Commentary on Media Bias on Abortion

By L. Brent Bozell, President, Media Research Center Aired Thursday, February 1, 2001 on NPR’s Morning Edition

L. Brent BozellAs one of his first official acts on January 22, 1993, President Bill Clinton threw out Ronald Reagan’s executive order prohibiting U.S. funding for international agencies that subsidize or promote abortion. On exactly the same date eight years later, President George W. Bush reinstated that policy.

Both presidents’ acts were consistent with their campaign platforms. Both fulfilled promises to supporters.

Yet despite these similarities, the news media have treated these presidential actions as different as day and night, casting one as lowly political pandering while describing the other as praiseworthy promise keeping.
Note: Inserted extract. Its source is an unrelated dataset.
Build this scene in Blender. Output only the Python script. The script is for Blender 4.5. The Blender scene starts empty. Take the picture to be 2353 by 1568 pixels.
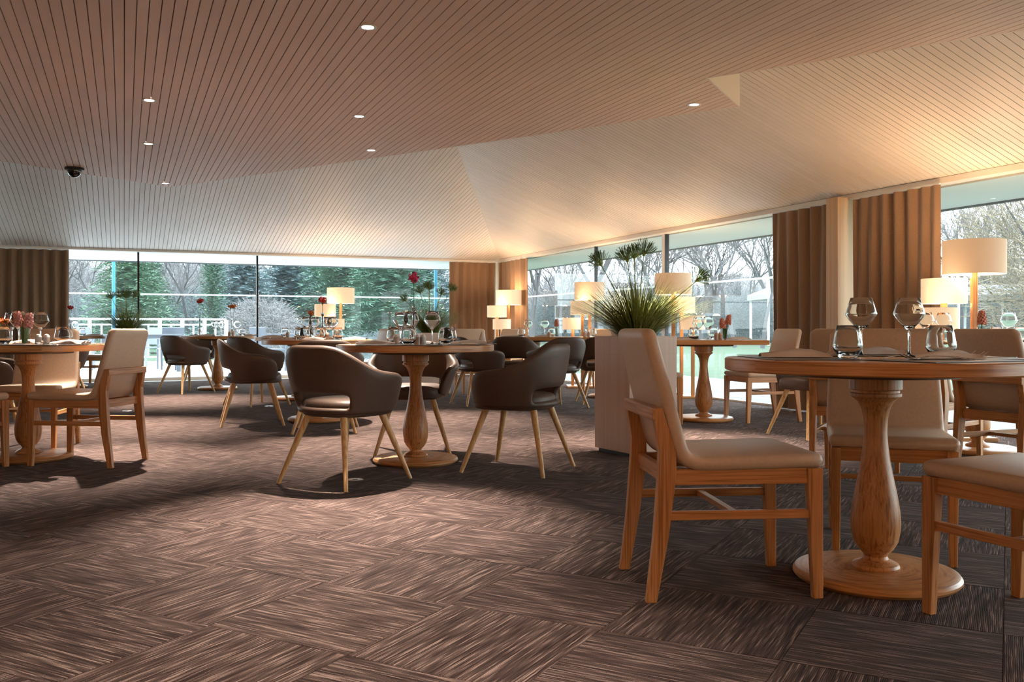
import bpy, bmesh, math, random
from mathutils import Vector, Matrix
R = math.radians
rnd = random.Random(7)
S = bpy.context.scene
COL = S.collection
H, FPX, CX, CY = 0.85, 2100.0, 1176.5, 756.0

# ---------------------------------------------------------------- camera
cam_d = bpy.data.cameras.new('camera'); cam = bpy.data.objects.new('camera', cam_d); COL.objects.link(cam)
cam.location = (0, 0, H); cam.rotation_euler = (R(90), 0, 0)
cam_d.sensor_width = 36; cam_d.lens = FPX / 2353 * 36; cam_d.shift_y = -28 / 2353; cam_d.clip_end = 400; cam_d.clip_start = 0.02
S.camera = cam
# ---------------------------------------------------------------- world: overcast winter sky
w = bpy.data.worlds.new('sky'); S.world = w; w.use_nodes = True
wn = w.node_tree.nodes; wl = w.node_tree.links
bg = wn['Background']; bg.inputs['Strength'].default_value = 5.5
tc = wn.new('ShaderNodeTexCoord'); sp = wn.new('ShaderNodeSeparateXYZ'); cr = wn.new('ShaderNodeValToRGB')
wl.new(tc.outputs['Generated'], sp.inputs[0]); wl.new(sp.outputs['Z'], cr.inputs[0]); wl.new(cr.outputs[0], bg.inputs['Color'])
cr.color_ramp.elements[0].position = 0.0; cr.color_ramp.elements[0].color = (0.86, 0.93, 0.97, 1)
cr.color_ramp.elements[1].position = 0.5; cr.color_ramp.elements[1].color = (0.78, 0.88, 1.0, 1)
# ---------------------------------------------------------------- exposure
S.view_settings.view_transform = 'Standard'; S.view_settings.look = 'None'
S.view_settings.gamma = 1; S.view_settings.use_curve_mapping = False
S.view_settings.exposure = 0.62
S.cycles.use_denoising = True
S.cycles.max_bounces = 7; S.cycles.transparent_max_bounces = 20; S.cycles.transmission_bounces = 8
S.cycles.use_adaptive_sampling = True; S.cycles.adaptive_threshold = .045
S.cycles.diffuse_bounces = 4; S.cycles.sample_clamp_indirect = 6
S.cycles.caustics_reflective = False; S.cycles.caustics_refractive = False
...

This year, ABC’s Peter Jennings said, "President Bush begins by taking a tough line on abortion." But eight years ago, Jennings said only, "President Clinton keeps his word on abortion rights."

NBC did the same. This year, Tom Brokaw reported on “the new President’s very active day, which started on a controversial note.” Yet eight years ago, Brokaw simply reported, “President Clinton kept a campaign promise...”

CBS’s Dan Rather perpetuated this double standard, but then added insult to injury by ascribing a lowly political motive to President Bush, adding that his executive order served to "quickly please the right flank of his party...”

This bias against the pro-life movement is prevalent also in the New York Times and Washington Post, in Time and Newsweek and on radio – including, many believe, National Public Radio.

Why are conservatives always deemed to have a penchant for wading into controversy while liberals don’t? When it comes to abortion policy, why are Republicans pandering to their political base while Democrats are keeping promises to people?

This bias on abortion is not new. Take the 1992 Democratic National Convention. The party’s decision to silence pro-life Gov. Bob Casey generated one – one – network news story. But it was different at the Republican National Convention. When pro-choice Governor Pete Wilson was silenced, the networks reported that story 55 times.

Unbelievably, what I see as a pro-abortion bias got even worse during the ‘96 Conventions. The networks reported on the Republicans’ infighting over abortion 60 times, but reported on the Democrats’ internal struggles once.

Abortion is clearly the most controversial issue in politics today. Everyone has an opinion on the matter; and the country is deeply divided. Yet to listen to the networks is to believe there is only one credible side to the story. Call it a classic case of media bias.